The fix is to move the swap outside the if-else for correctness, so it always runs no matter the answer:
when flag clicked
set [current-player v] to (1)
set [score-p1 v] to (0)
set [score-p2 v] to (0)
repeat (6)
ask (join (join [Player ] (current-player)) [, what is 5 + 6?]) and wait
if <(answer) = (11)> then
say [Correct!] for (1) seconds
if <(current-player) = (1)> then
change [score-p1 v] by (1)
else
change [score-p2 v] by (1)
end
else
say [Nope!] for (1) seconds
end
set [current-player v] to ((3) - (current-player))
end
Same blocks, different fence. The swap belongs to "end of turn", not "got it right". Scoring is conditional; turn-swapping isn't. Knowing which actions belong outside conditionals is the whole skill of multiplayer logic.
Recap 3 min
You built your first two-player game on one keyboard. The current-player variable tracks whose turn it is, the score-p1 and score-p2 variables track each player's score, and the magic one-line swap set [current-player v] to ((3) - (current-player)) flips between players without an if-then. The prompts that go to the current player use join to insert the player number into the question. At the end, an if-else-if-else compares the two scores and announces the winner — or a tie. This is the pattern behind every pass-and-play game in the world.
- Pass-and-play
- A multiplayer mode where two (or more) players share one keyboard and one screen, taking turns. The opposite of online multiplayer — no internet needed, just a friend next to you.
- current-player
- The variable that holds
1or2, depending on whose turn it is. Reset to 1 at the start of every game; flipped at the end of every turn. - 3-minus swap
- The expression ((3) - (current-player)). When current-player is 1, it gives 2; when it's 2, it gives 1. The fastest way to alternate between two players.
- join-inside-join
- Stitching three text pieces together by nesting two join blocks. Standard Scratch pattern for sentences that have a variable in the middle, like
Player 2: your turn!. - Winner flag
- A variable (like winner) that starts at 0 and stores the winning player's number once they've won. Lets your game exit early instead of running every remaining turn.
Homework 2 min
The Cousin Test. Take your example stack from class and tune it for someone else to play with you.

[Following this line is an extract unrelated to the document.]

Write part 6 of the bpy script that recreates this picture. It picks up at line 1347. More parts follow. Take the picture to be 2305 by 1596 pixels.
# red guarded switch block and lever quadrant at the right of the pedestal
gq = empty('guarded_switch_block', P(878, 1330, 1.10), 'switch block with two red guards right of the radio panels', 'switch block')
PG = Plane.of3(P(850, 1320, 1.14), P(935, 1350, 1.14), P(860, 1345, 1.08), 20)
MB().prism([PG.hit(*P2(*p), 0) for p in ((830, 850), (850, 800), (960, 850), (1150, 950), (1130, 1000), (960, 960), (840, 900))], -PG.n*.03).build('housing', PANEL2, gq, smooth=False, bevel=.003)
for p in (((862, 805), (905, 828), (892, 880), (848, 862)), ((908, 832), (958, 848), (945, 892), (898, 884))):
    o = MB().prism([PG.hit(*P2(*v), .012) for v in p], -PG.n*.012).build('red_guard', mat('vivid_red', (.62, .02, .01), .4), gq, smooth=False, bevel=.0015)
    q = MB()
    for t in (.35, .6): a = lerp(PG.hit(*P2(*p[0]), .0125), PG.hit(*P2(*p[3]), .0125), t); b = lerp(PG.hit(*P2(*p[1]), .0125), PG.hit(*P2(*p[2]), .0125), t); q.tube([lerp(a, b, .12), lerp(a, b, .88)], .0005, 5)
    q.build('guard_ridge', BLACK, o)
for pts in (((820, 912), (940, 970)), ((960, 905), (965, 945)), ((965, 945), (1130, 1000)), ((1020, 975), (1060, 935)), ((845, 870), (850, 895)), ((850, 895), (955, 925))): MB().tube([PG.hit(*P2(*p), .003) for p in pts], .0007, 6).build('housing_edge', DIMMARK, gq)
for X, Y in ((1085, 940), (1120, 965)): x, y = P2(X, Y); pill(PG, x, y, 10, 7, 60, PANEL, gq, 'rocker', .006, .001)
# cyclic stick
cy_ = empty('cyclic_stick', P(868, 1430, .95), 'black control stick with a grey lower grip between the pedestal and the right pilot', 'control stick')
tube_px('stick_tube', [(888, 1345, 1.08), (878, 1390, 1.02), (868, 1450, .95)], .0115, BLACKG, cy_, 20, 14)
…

- Pick a real category of question — favourite Malaysian food, favourite festival, favourite state — and write five questions in a notebook before opening Scratch.
- Replace the single fixed question with five different ones: use an if <(current-turn) = (1)> then ask [first question] chain, or store the questions in a list (jumping ahead to L04-37 — that's fine).
- Have one round (P1 + P2 = 2 turns) per question. Use a repeat (5) for the five rounds, with an inner repeat (2) for the two players.
- Save as
HW-L4-40-Two-Player-Quiz.sb3. - Actually play it with a sibling, cousin, or classmate. Watch their face when the prompt says
Player 2: your turn!and notice how natural it feels — they don't need an explanation.
Bring back next class:
- The
.sb3file. - Your five questions, written out in your notebook.
- Your answer to: "Who won — and was it close? If your scores were tied, what could you add to break ties? (Sudden-death round? Tiebreaker question? Coin flip?)"
Heads up for next class: SCR-L04-41 — Malaysia Trivia Quiz is the cluster G capstone Build. You'll fold today's two-player swap into a full ten-question Malaysia-themed quiz, with the no-repeat shuffle from L04-38 and the high-score persistence from L04-39. Three lessons' worth of patterns, one finished game. Bring your homework — we'll reuse questions where they fit.